WASHINGTON – Arizona farm groups said a proposal to expand the immigrant workforce and make it easier for those workers to stay in the U.S. is an important first step toward solving the problem of getting and keeping reliable workers.
But it’s only a first step, they said, and will need further tweaking.
The farm groups were referring to the Farm Workforce Modernization Act, a bipartisan bill introduced this week by Reps. Zoe Lofgren, D-Calif., and Dan Newhouse, R-Wash. The 224-page bill would expand the number and type of agricultural visas, streamline the hiring process, set housing and wage standards for workers and allow established workers to apply for legal permanent resident status.
It had the endorsement of more than 200 trade and labor groups, the lawmakers said, including four Arizona-based agricultural organizations.
While some quibbled over the details of the bill, all agreed that farmers depend on immigrants to do the work Americans won’t, and need help hiring them. Arizona was the ninth-biggest user of H-2A workers in the country this spring, according to Labor Department data.
“For years, Arizona farmers and ranchers have shared with me the difficulty of finding labor and how the scarcity affects output and profit,” said Rep. Ann Kirkpatrick, D-Tucson, in a statement Thursday.
“Agriculture is such a vital economic driver in our state and it is crucial that we have the labor force to meet those needs,” she said.
The bill would broaden the H-2A program, which provides temporary visas to seasonal workers, by adding a five-year renewable visa as well as a limited number of new year-round visas. The latter is particularly important to producers like dairy farmers, who need help 12 months a year, which has been prevented them from hiring H-2A workers before.
Ashley Ellixson, vice president of legal and environmental affairs at United Dairymen of Arizona, said it can be difficult to find “skilled labor to do the hard work that it takes to work on a farm that is 365 days a year, 24 hours a day.”
The bill would limit the number of such visas to 60,000 for the first three years of the program, which Ellixson said would satisfy only a fraction of dairy farmers’ needs.
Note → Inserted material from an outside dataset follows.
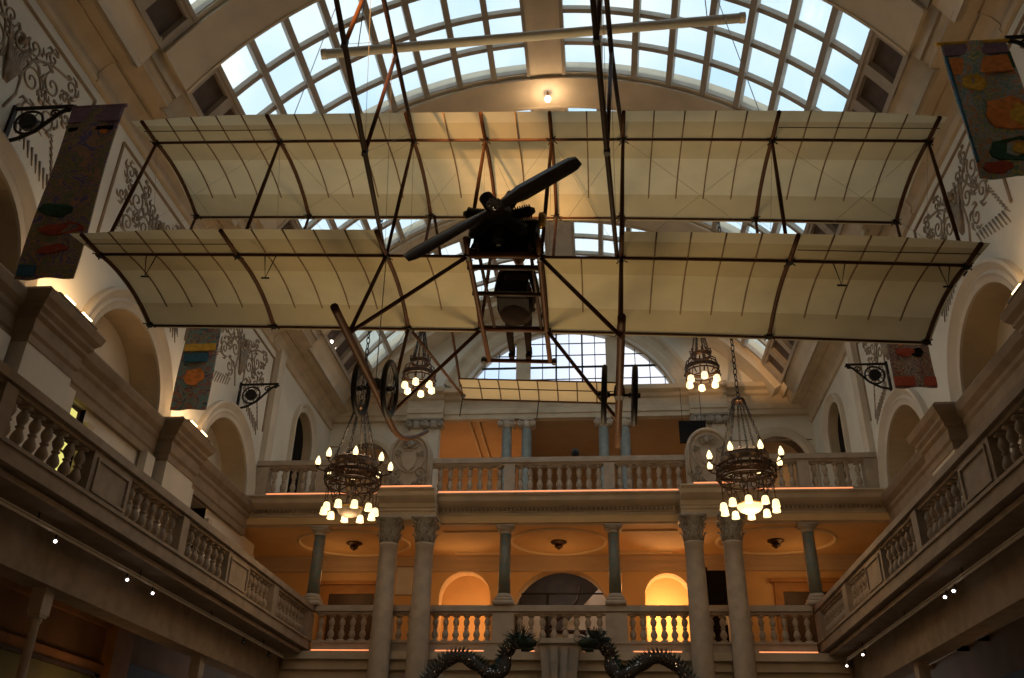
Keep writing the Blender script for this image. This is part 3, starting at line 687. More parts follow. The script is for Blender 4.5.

Still, it’s “a good start,” she said, as “dairy currently has nothing to bring in an immigrant labor force.”
Another change under the bill would be to let laborers who have spent years as farmworkers in the U.S. get access to the green-card process, along with their spouses and children, as long as they have clean criminal records.
Arizona Farm Bureau President Stefanie Smallhouse backs the merit-based green card program, saying agricultural workers should have been offered the “adjustment of status” long ago.
“In Arizona, these are skilled folk,” she said. “They have dedicated quite a bit of time and effort into helping us provide food and fiber.”
But Smallhouse balks at other proposals in the bill, including regulations that would set different wages by sector and job. She said the set rates are too expensive for farmers and ranchers to realistically pay.
“You would see a lot more ag production moving out of country, and that’s never a good thing,” Smallhouse said of the bill’s potential impact. “We need to have a sustainable agriculture industry, and we need to have that in Arizona.”
Smallhouse worries that the bill, as written, leaves farmers and ranchers vulnerable to lawsuits and labor disputes.
But Patrick Bray, the executive vice president of the Arizona Farm and Ranch Group, remains positive about the bill, particularly the fact that it would streamline the H2-A process for employers. He called that “a step in the right direction for farmers and ranchers” that lets them recruit electronically, and reduces the costs they pay for worker housing.
The bill also creates a mandatory E-Verify system that agricultural workers must enroll in and employers must use, which Bray said will help employers “figure out who is or isn’t legal.” In the current political climate, he said, he hopes seemingly small changes like these fix real problems.
“We have a really bright future in agriculture out here in Arizona,” Bray said. “We’re excited about the opportunities.”